-- START OF Provided entries --

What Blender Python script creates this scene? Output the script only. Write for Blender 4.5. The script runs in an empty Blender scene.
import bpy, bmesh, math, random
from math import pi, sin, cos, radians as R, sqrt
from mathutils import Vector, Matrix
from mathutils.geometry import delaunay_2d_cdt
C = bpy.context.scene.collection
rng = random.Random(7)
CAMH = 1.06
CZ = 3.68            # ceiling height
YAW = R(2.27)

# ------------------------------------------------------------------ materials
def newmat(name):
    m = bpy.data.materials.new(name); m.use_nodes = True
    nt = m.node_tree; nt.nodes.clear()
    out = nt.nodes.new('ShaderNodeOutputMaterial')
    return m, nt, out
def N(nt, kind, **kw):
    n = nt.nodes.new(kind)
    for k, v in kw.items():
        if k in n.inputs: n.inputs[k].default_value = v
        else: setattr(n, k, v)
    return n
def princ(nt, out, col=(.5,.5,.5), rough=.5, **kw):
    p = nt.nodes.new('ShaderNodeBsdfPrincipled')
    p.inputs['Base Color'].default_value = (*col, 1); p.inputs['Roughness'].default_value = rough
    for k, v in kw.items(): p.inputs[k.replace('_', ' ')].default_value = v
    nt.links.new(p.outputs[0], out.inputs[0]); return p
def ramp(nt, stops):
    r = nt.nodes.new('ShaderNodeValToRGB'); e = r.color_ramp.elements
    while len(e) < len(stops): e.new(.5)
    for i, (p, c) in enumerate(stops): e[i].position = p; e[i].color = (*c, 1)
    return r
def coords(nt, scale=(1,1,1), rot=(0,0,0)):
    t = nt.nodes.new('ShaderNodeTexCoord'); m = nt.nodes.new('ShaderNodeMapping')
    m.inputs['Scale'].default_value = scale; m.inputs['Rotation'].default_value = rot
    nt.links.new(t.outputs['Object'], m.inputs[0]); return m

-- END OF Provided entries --
-- START OF Provided entries --

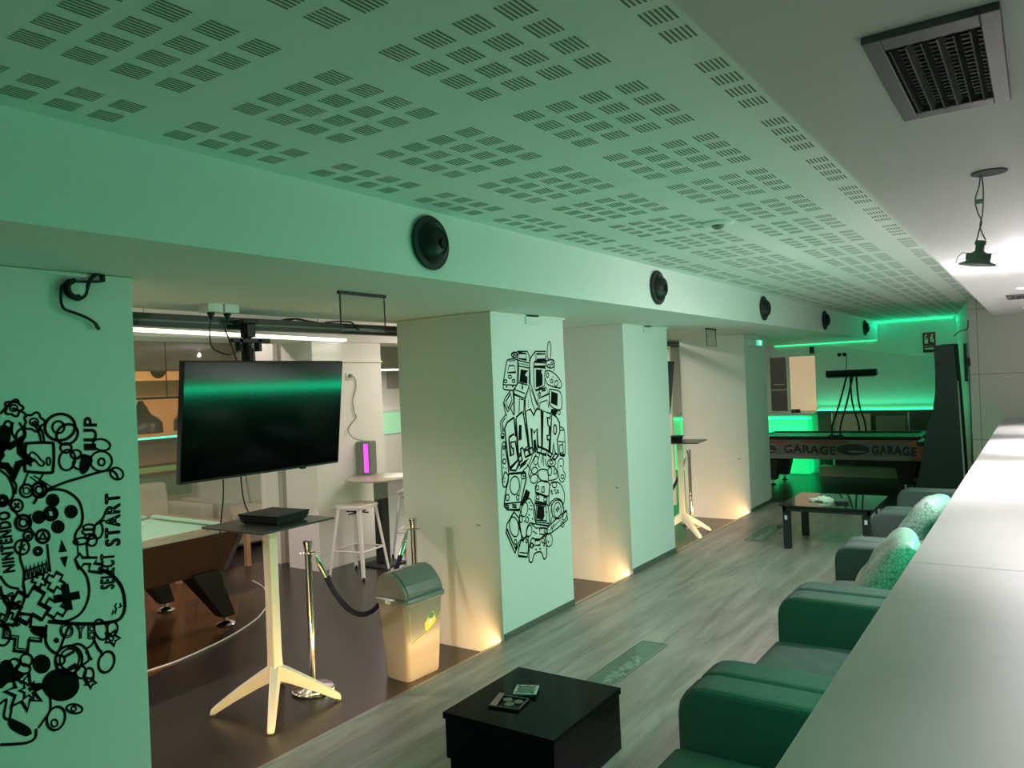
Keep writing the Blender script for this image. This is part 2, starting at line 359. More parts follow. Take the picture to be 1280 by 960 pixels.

-- END OF Provided entries --
-- START OF Provided entries --

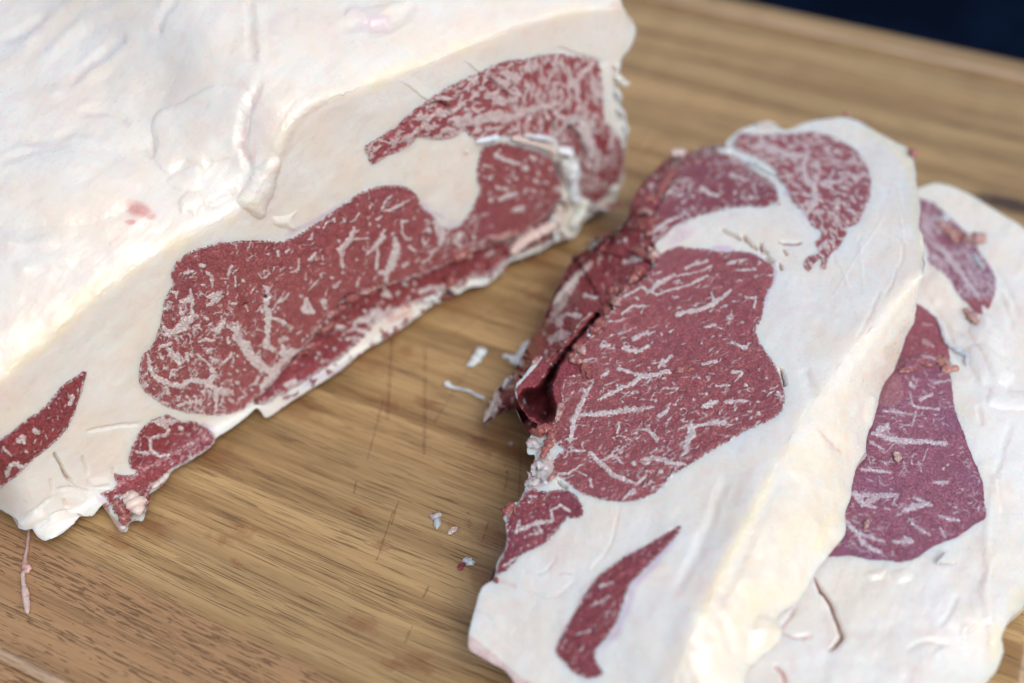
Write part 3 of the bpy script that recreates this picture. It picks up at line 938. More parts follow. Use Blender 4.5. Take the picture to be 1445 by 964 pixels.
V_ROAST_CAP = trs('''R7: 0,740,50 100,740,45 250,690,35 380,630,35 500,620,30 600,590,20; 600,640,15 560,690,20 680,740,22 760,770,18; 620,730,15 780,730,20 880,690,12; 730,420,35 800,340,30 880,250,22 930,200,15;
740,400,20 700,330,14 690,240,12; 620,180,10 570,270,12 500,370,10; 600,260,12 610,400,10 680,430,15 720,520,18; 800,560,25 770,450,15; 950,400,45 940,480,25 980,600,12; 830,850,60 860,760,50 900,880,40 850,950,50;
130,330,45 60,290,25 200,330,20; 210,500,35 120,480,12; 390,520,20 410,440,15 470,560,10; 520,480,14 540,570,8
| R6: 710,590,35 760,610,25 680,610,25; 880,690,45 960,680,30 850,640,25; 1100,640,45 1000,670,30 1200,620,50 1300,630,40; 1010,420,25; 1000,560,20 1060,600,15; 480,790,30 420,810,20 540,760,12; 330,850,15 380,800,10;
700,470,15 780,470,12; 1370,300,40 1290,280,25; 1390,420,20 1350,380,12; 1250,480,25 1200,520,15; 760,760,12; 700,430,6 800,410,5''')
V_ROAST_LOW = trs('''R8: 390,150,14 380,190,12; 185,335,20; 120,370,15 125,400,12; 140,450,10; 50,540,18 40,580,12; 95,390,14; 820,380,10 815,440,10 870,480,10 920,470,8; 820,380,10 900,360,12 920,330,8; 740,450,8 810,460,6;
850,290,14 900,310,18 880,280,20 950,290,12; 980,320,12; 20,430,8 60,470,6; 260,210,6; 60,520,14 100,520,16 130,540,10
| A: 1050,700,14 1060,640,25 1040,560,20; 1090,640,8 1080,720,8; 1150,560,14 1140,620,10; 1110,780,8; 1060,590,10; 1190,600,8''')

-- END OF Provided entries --

#### [Exercise details]
Return, unchanged, the run of lines above that opens with the line containing "What Blender Python" and closes with the line containing "YAW = R(2.27)". Include both.

#### [Problem solution]
What Blender Python script creates this scene? Output the script only. Write for Blender 4.5. The script runs in an empty Blender scene.
import bpy, bmesh, math, random
from math import pi, sin, cos, radians as R, sqrt
from mathutils import Vector, Matrix
from mathutils.geometry import delaunay_2d_cdt
C = bpy.context.scene.collection
rng = random.Random(7)
CAMH = 1.06
CZ = 3.68            # ceiling height
YAW = R(2.27)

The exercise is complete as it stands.